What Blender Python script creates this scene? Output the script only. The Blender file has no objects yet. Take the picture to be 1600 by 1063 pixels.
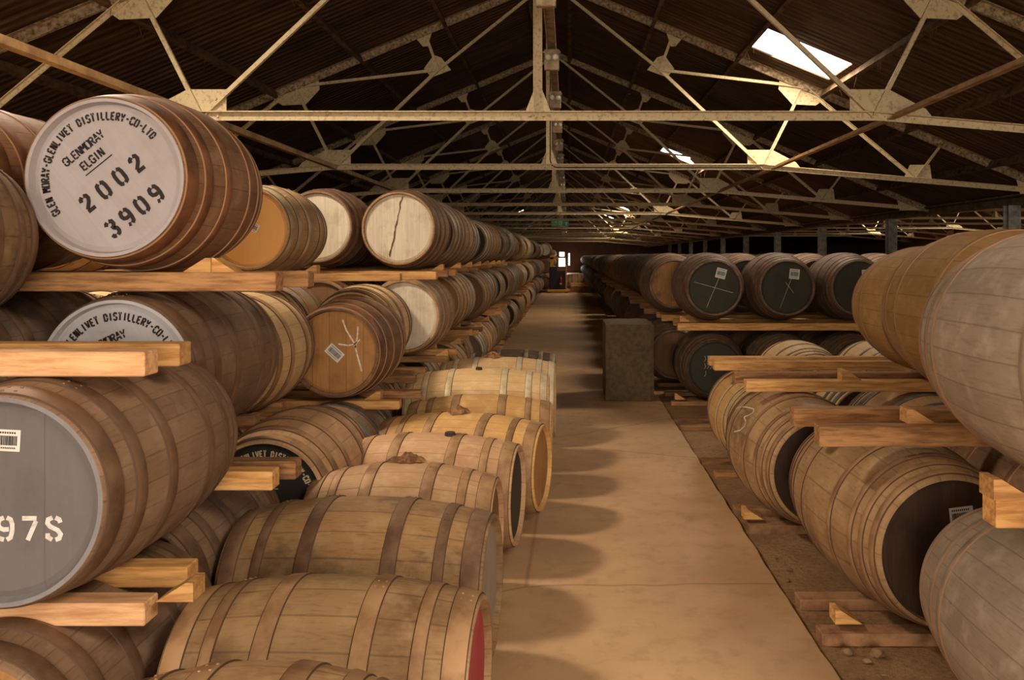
import bpy, bmesh, math, random
from mathutils import Vector, Matrix
random.seed(7)
PI = math.pi
SC = bpy.context.scene
COL = SC.collection
# ------------------------------------------------------------------ camera
E = 1.78                       # eye height
F = 1333.0                     # focal length in pixels of a 1600 wide frame
VX, VY = 888.0, 400.0          # where the aisle vanishes
cam_d = bpy.data.cameras.new('camera'); cam = bpy.data.objects.new('camera', cam_d); COL.objects.link(cam)
cam.location = (0, 0, E); cam.rotation_euler = (PI/2, 0, 0)
cam_d.sensor_width = 36; cam_d.lens = F/1600*36
cam_d.shift_x = -(VX-800)/1600; cam_d.shift_y = -(531.5-VY)/1600
cam_d.clip_start = .05; cam_d.clip_end = 400
SC.camera = cam
# ------------------------------------------------------------------ colour management, world, daylight
vs = SC.view_settings
vs.view_transform = 'Standard'; vs.look = 'None'; vs.gamma = 1; vs.use_curve_mapping = False
vs.exposure = 0.1
SC.cycles.use_denoising = True
SC.cycles.max_bounces = 8; SC.cycles.diffuse_bounces = 5; SC.cycles.transparent_max_bounces = 12
SC.cycles.sample_clamp_indirect = 6
w = bpy.data.worlds.new('overcast_sky'); SC.world = w; w.use_nodes = True
bg = w.node_tree.nodes['Background']; bg.inputs[0].default_value = (1.0, .97, .93, 1); bg.inputs[1].default_value = 5.0

def area(name, loc, direction, sx, sy, energy, col):
    l = bpy.data.lights.new(name, 'AREA'); l.shape = 'RECTANGLE'; l.size = sx; l.size_y = sy
    l.energy = energy; l.color = col
    o = bpy.data.objects.new(name, l); COL.objects.link(o); o.location = loc
    o.rotation_euler = Vector(direction).to_track_quat('-Z', 'Y').to_euler()
    return o
WARM = (1.0, .835, .655)
BX = -.31                      # centre line of the bay
RIDGE = E+4.5; SL = .418; W = 8.24
def roof_z(x, c=BX): return RIDGE-SL*abs(x-c)
# skylights: (x0, x1, y0, y1) holes cut in the roof slopes, daylight falls through each
SKY_R = [(2.8,4.0,12.0,13.1),(2.8,4.0,25.0,26.1),(2.8,4.0,38.7,39.8),(2.8,4.0,52,53.2),(2.8,4.0,66,67.2),(2.8,4.0,79,80.2),(2.6,4.6,-2.2,.2)]
SKY_L = [(-4.1,-3.3,5.5,6.2),(-3.6,-3.2,61,61.5),(-4.8,-3.0,-3.4,-1.8)]
SKY_N = [(19.5,21,14,16),(19.5,21,27,29),(19.5,21,40,42),(19.5,21,53,55)]
def skylamp(s, c, e, col=WARM):
    x = (s[0]+s[1])/2; y = (s[2]+s[3])/2
    area('skylight_daylight', (x, y, roof_z(x, c)+.12), (0 if x > c else 0, 0, -1), s[1]-s[0], s[3]-s[2], e, col)
for i, s in enumerate(SKY_R): skylamp(s, BX, [170, 230, 230, 180, 180, 260, 360][i])
for i, s in enumerate(SKY_L): skylamp(s, BX, [340, 60, 240][i])
for s in SKY_N: skylamp(s, 2*W+BX, 170)
# added fill lamp behind the camera, inside an unseen doorway opening made for it
area('rear_fill_light', (0.3, -5.6, 1.9), (-.02, 1, .03), 5.0, 3.2, 400, WARM)

# daylight from the glazing of the far gable door
area('far_door_daylight', (-.6, 89.9, 1.5), (0, -1, 0), .7, 1.4, 120, (1, .95, .88))

# ------------------------------------------------------------------ node helpers
def lin(r, g, b):
    f = lambda c: (c/255/12.92) if c <= 10 else ((c/255+.055)/1.055)**2.4
    return (f(r), f(g), f(b), 1)
class NT:
    def __init__(s, name):
        s.m = bpy.data.materials.new(name); s.m.use_nodes = True; s.t = s.m.node_tree; s.n = s.t.nodes
        s.b = s.n['Principled BSDF']
    def new(s, typ, **kw):
        n = s.n.new(typ)
        for k, v in kw.items(): setattr(n, k, v)
        return n
    def lk(s, a, b): s.t.links.new(a, b)
    def put(s, sock, v):
        if isinstance(v, bpy.types.NodeSocket): s.lk(v, sock)
        else: sock.default_value = v
    def math(s, op, a, b=0.0, c=None, clamp=False):
        n = s.new('ShaderNodeMath', operation=op, use_clamp=clamp)
        s.put(n.inputs[0], a); s.put(n.inputs[1], b)
        if c is not None: s.put(n.inputs[2], c)
        return n.outputs[0]
    def mix(s, f, a, b, blend='MIX'):
        n = s.new('ShaderNodeMix', data_type='RGBA', blend_type=blend)
        s.put(n.inputs[0], f); s.put(n.inputs[6], a); s.put(n.inputs[7], b)
        return n.outputs[2]
    def ramp(s, f, lo, hi, a=0.0, b=1.0):
        n = s.new('ShaderNodeMapRange'); s.put(n.inputs[0], f)
        n.inputs[1].default_value = lo; n.inputs[2].default_value = hi; n.inputs[3].default_value = a; n.inputs[4].default_value = b
        return n.outputs[0]
    def obj(s): return s.new('ShaderNodeTexCoord').outputs['Object']
    def rnd(s): return s.new('ShaderNodeObjectInfo').outputs['Random']
    def noise(s, vec, scale, detail=4, rough=.55, w=None):
        n = s.new('ShaderNodeTexNoise')
        if w is not None: n.noise_dimensions = '4D'; s.put(n.inputs['W'], w)
        s.put(n.inputs['Vector'], vec); n.inputs['Scale'].default_value = scale
        n.inputs['Detail'].default_value = detail; n.inputs['Roughness'].default_value = rough
        return n.outputs['Fac']
    def vec(s, x, y, z):
        n = s.new('ShaderNodeCombineXYZ'); s.put(n.inputs[0], x); s.put(n.inputs[1], y); s.put(n.inputs[2], z); return n.outputs[0]
    def sep(s, v):
        n = s.new('ShaderNodeSeparateXYZ'); s.put(n.inputs[0], v); return n.outputs
    def fin(s, col, rough=.7, bump=None, strength=.3, dist=.01, metal=0.0, spec=.3):
        s.put(s.b.inputs['Base Color'], col); s.put(s.b.inputs['Roughness'], rough); s.put(s.b.inputs['Metallic'], metal)
        s.b.inputs['Specular IOR Level'].default_value = spec
        if bump is not None:
            n = s.new('ShaderNodeBump'); s.put(n.inputs['Height'], bump); n.inputs['Strength'].default_value = strength
            n.inputs['Distance'].default_value = dist; s.lk(n.outputs[0], s.b.inputs['Normal'])
        return s.m
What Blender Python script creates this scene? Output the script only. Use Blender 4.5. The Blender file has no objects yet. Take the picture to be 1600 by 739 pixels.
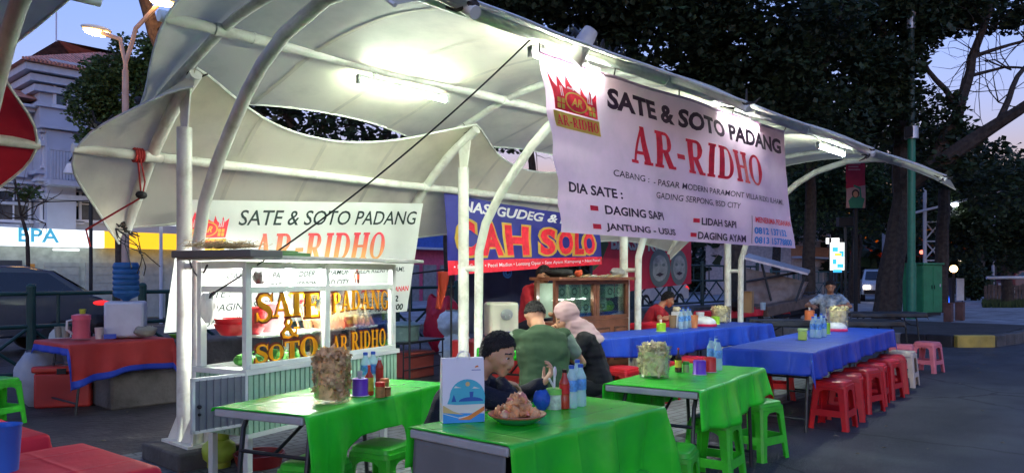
import bpy, bmesh, math, random
from mathutils import Vector, Matrix, Euler, noise
random.seed(11)
SC = bpy.context.scene
COL = SC.collection
rad = math.radians

# ------------------------------------------------------------ camera
CAMZ = 1.45
YAW = rad(42.5)                       # the row of stalls runs along +X, 42.5 degrees right of the view
VX, VY = math.cos(YAW), math.sin(YAW)
RX, RY = math.sin(YAW), -math.cos(YAW)
F, CX, HY = 1200.0, 800.0, 430.0
cam = bpy.data.cameras.new('camera'); cam_o = bpy.data.objects.new('camera', cam); COL.objects.link(cam_o)
cam_o.location = (0, 0, CAMZ); cam_o.rotation_euler = (rad(90), 0, YAW - rad(90))
cam.sensor_width = 36; cam.lens = 27.0; cam.shift_y = (HY - 369.5) / 1600.0
cam.clip_start = 0.05; cam.clip_end = 900
SC.camera = cam_o

# ------------------------------------------------------------ dusk sky, one faint sun
W = bpy.data.worlds.new('World'); SC.world = W; W.use_nodes = True
nt = W.node_tree; bg = nt.nodes['Background']
sky = nt.nodes.new('ShaderNodeTexSky'); sky.sky_type = 'NISHITA'; sky.sun_disc = False
EXPO = 4.1
SUN_EL, SUN_AZ = rad(-1), rad(232)
sky.sun_elevation = SUN_EL; sky.sun_rotation = SUN_AZ
sky.air_density = 1.0; sky.dust_density = 0.3; sky.ozone_density = 2.0
tint = nt.nodes.new('ShaderNodeMix'); tint.data_type = 'RGBA'; tint.blend_type = 'MULTIPLY'
tint.inputs[0].default_value = 1.0; tint.inputs[7].default_value = (0.74, 0.86, 1.24, 1)
nt.links.new(sky.outputs[0], tint.inputs[6]); nt.links.new(tint.outputs[2], bg.inputs[0])
bg.inputs[1].default_value = 0.15
sun = bpy.data.lights.new('sun', 'SUN'); sun.energy = 0.012; sun.angle = rad(12); sun.color = (1, 0.86, 0.78)
so = bpy.data.objects.new('sun', sun); COL.objects.link(so)
sd = Vector((math.sin(SUN_AZ) * math.cos(rad(12)), math.cos(SUN_AZ) * math.cos(rad(12)), math.sin(rad(12))))
so.rotation_euler = (-sd).to_track_quat('-Z', 'Y').to_euler()
SC.view_settings.view_transform = 'Standard'; SC.view_settings.look = 'None'
SC.view_settings.exposure = EXPO; SC.view_settings.gamma = 1.0; SC.view_settings.use_curve_mapping = False
SC.render.engine = 'CYCLES'
SC.cycles.max_bounces = 7; SC.cycles.diffuse_bounces = 4; SC.cycles.transparent_max_bounces = 12
SC.cycles.sample_clamp_indirect = 4.0; SC.cycles.caustics_reflective = False; SC.cycles.caustics_refractive = False
SC.cycles.use_denoising = True

# ------------------------------------------------------------ pixel rays
def ray(px, py=HY):
    a = (px - CX) / F
    return Vector((VX + RX * a, VY + RY * a, (HY - py) / F))
C0 = Vector((0, 0, CAMZ))
def onZ(px, py, z): r = ray(px, py); return C0 + r * ((z - CAMZ) / r.z)
def onY(px, py, y): r = ray(px, py); return C0 + r * (y / r.y)
def onX(px, py, x): r = ray(px, py); return C0 + r * (x / r.x)
def atD(px, py, d): return C0 + ray(px, py) * d
def gnd(px, d, z=0.0): p = C0 + ray(px) * d; return Vector((p.x, p.y, z))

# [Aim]
Looking at the records above, say how many lines hold the string "What". Write nothing but the number.

# [Task output]
2